I think the fact he never ran you over when being scared is the main point to take away. All horses get scared sometimes, for reasonable or stupid reasons, but Mag did fine (in my book) by being scared, not running you over, and eventually listening. I think you'll get there in time, but it is up to you the timeline of that progress. (Boy, I so wish you were here and we could take you everywhere, Major would show Mag the ropes and Mag wouldn't have time for any silliness!)

ChicagoGrrrl said...

Absolutely do not sell Mag. Ridiculous. He was barely trained when you got him. Getting him to be the horse you want is totally possible but it takes time, YEARS. You did not want a 12 year old dead broke horse, so you DO NOT HAVE a 12 year old dead broke horse. It makes me nuts that people (not you) think you can train a horse to be perfect in 1 year, in 2 years. Not possible unless you use every abusive cruel piece of tack and every cruel and abusive method. see western pleasure 3 year olds.

lytha said...

KB, it's too bad Ani is so freaking reliable: )

Kellys, thanks for that comment, it helps.

NC, thanks for understanding - you summed up everything so well. I never considered selling Mag though, was pretty shocked that Ani suggested it. It is not fun now, but I believe it will be someday. Also, you've encouraged me to continue to blog my life realistically and not to optimize anything. To be real, and as honest as possible.

m, that's the plan! An area to lunge and even RIDE? A dream come true, I hope we can manage it.

Aarene, shhh, we're not allowed to build anything on that land, which includes a roundpen. Not telling a soul offline!

Irish, put a big old American mountain in front of me and let's go!

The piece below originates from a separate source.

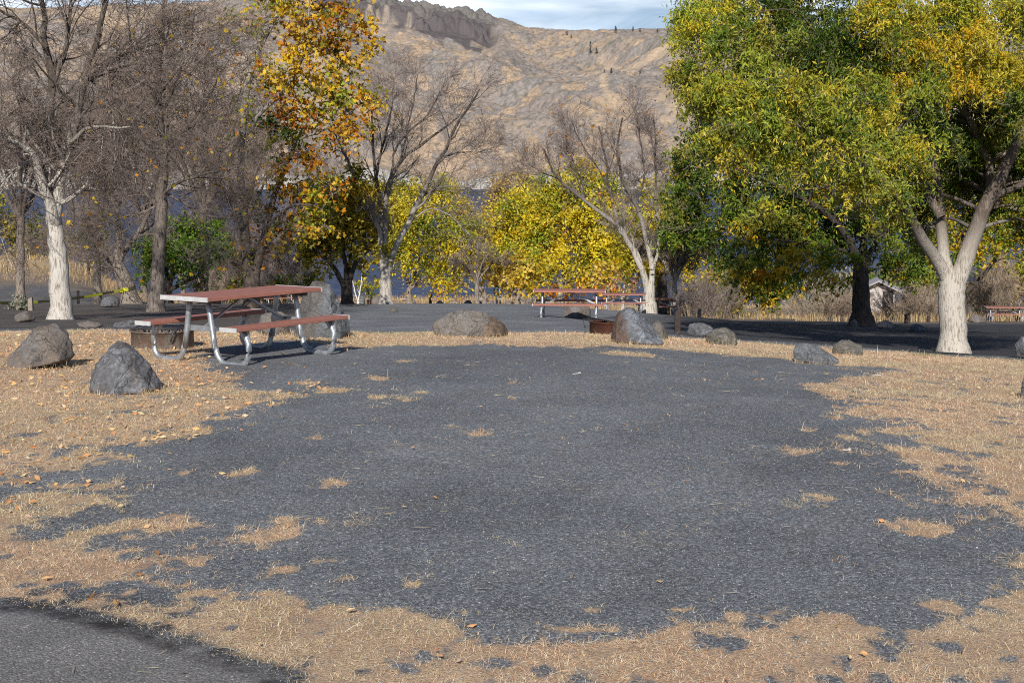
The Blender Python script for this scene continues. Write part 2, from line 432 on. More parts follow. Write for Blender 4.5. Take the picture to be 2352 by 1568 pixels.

Chicago, he was barely trained and the seller advised me not to buy him!

Sirje said...

I think the question is not whether or not you should sell Mag, but whether or not you should even entertain or give any extra thought to bad or unsolicited advice from people you don't really respect as trail companions or horsepeople. Mag is awesome, Ani is clueless. If you lay out the carpet on your own back, some people are just going to start walking.